The applied force, \(F=50~N\) is constant, but \(R\) is dependent upon the geometry of the system. You solved for the kinematics in the first part, here you can use the Newton-Euler equations to solve for \(R\) given \(\theta\) and \(F\). Separate the system into the left and right links,

two-bar FBD Newton-Euler equations

The Newton-Euler equations:

  • \(\mathbf{F} = m\mathbf{a} = \mathbf{0}\) links moving slowly

  • \(M_G = I\alpha = 0\) links rotating slowly

Newton-Euler equations for the left bar:

  1. \(\mathbf{F}\cdot \hat{i} = N_{x1}+N_{x2} = 0\)

  2. \(\mathbf{F}\cdot \hat{i} = N_{y1}+N_{y2} - F = 0\)

  3. \(M_O = l\hat{b}_1 \times (-F\hat{j} + N_{x2}\hat{i} + N_{y2}\hat{j}) = 0\)

Newton-Euler equations for the right bar:

  1. \(\mathbf{F}\cdot \hat{i} = -N_{x2}-R = 0\)

  2. \(\mathbf{F}\cdot \hat{i} = -N_{y2}+N_{y3} = 0\)

  3. \(M_A = l\hat{c}_1 \times (-R\hat{i} + N_{y3}\hat{j})= 0\)

Note: Don’t count \(F\) twice! You can use the applied force on the left or right, but not both. Try solving the equations placing it on the right bar.

The four equations for \(\mathbf{F}\) relate the reaction forces \(\mathbf{N}_{1},~\mathbf{N}_{2},~and~\mathbf{N}_{3}\).

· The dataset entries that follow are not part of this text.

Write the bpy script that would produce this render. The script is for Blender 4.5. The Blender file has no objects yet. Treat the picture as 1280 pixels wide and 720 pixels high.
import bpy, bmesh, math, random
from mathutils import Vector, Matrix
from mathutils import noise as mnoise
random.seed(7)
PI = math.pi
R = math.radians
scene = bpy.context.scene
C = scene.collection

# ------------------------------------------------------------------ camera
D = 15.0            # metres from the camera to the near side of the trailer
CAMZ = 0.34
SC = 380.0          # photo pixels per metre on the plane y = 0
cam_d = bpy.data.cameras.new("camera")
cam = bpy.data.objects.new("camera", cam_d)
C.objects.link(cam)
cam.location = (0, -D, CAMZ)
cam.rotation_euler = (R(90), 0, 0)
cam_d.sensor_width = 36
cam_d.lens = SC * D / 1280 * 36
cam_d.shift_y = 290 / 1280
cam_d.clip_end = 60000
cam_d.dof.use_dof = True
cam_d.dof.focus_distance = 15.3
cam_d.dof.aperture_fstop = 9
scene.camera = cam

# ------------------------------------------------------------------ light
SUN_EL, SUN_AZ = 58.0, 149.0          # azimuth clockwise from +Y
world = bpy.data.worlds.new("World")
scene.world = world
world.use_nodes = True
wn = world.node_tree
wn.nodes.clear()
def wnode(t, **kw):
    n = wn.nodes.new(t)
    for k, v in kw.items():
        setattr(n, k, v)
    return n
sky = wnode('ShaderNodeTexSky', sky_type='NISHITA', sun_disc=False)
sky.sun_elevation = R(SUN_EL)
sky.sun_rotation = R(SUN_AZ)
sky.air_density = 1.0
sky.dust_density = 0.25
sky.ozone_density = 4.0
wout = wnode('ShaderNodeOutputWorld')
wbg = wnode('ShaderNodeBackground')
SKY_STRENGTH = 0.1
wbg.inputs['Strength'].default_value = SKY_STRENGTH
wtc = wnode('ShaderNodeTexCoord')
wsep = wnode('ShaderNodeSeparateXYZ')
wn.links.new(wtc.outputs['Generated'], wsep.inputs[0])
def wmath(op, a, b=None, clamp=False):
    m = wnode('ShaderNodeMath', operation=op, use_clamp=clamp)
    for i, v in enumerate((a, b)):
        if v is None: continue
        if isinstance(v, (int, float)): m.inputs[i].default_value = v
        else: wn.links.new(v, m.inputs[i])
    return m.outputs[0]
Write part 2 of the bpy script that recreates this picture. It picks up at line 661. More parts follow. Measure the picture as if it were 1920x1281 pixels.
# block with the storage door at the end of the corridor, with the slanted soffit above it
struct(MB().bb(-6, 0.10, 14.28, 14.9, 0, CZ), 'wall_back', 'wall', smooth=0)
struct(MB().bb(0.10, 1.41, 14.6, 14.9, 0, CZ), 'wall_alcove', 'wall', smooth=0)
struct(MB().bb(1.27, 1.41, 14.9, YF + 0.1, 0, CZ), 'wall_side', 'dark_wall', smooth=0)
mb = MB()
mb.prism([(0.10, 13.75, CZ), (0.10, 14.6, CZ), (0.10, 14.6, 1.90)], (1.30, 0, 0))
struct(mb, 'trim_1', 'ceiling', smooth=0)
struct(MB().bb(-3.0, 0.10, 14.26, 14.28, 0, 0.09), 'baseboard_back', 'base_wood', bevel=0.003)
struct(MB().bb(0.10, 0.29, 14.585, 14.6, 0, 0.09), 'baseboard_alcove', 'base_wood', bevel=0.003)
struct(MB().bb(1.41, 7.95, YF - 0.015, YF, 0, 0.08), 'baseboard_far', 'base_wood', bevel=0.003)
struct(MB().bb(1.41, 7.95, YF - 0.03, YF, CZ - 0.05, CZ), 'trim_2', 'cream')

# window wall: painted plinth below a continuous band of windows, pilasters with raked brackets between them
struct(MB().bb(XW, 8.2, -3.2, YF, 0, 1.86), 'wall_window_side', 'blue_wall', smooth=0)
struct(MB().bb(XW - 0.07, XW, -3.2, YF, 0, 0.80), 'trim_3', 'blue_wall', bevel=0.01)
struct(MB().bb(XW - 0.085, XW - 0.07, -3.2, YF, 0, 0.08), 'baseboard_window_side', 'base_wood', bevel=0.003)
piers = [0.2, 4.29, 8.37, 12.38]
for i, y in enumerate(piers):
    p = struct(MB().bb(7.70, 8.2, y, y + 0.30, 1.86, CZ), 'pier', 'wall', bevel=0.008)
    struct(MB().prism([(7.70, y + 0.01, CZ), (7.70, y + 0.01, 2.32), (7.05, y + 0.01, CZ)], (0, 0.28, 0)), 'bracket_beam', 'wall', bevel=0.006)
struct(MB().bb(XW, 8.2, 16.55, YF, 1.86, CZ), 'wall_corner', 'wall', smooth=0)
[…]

The two moment equations relate \(R\) to \(F\) and \(\theta\) as such

\(N_{y2}L\cos\theta - RL\sin\theta = 0\)

and

\(-FL\cos\theta +N_{y2}\cos\theta+RL\sin\theta = 0\)

combining there results

\(F\cos\theta = 2R\sin\theta\rightarrow R = \frac{F}{2}\cot\theta\)

Hide code cell source
R = 50/2*np.tan(theta)**-1
plt.plot(theta*180/np.pi, R)
plt.xticks(np.arange(-90,91,30))
plt.xlabel(r'$\theta$ (deg)')
plt.ylabel('restoring force, R (N)')
plt.xlim(90,-90)
plt.ylim(-200,200);
../_images/bd77d0a704d75131c2580a1dd542d925ea50a4f2aaed6a3aa5c6e0e8d0d5c684.png

Wrapping up#

Take a look at the mechanical advantage and disadvantage this system can create. For angles close to \(\theta\approx 90^o\), the restoring force is close to zero. In this case, the applied force is mostly directed at constraints on the system. When the angles are close to \(\theta \approx 0^o\), the required restoring force can be \(>100\times\) the input force.

Have you seen this type of linkage system in engineering devices?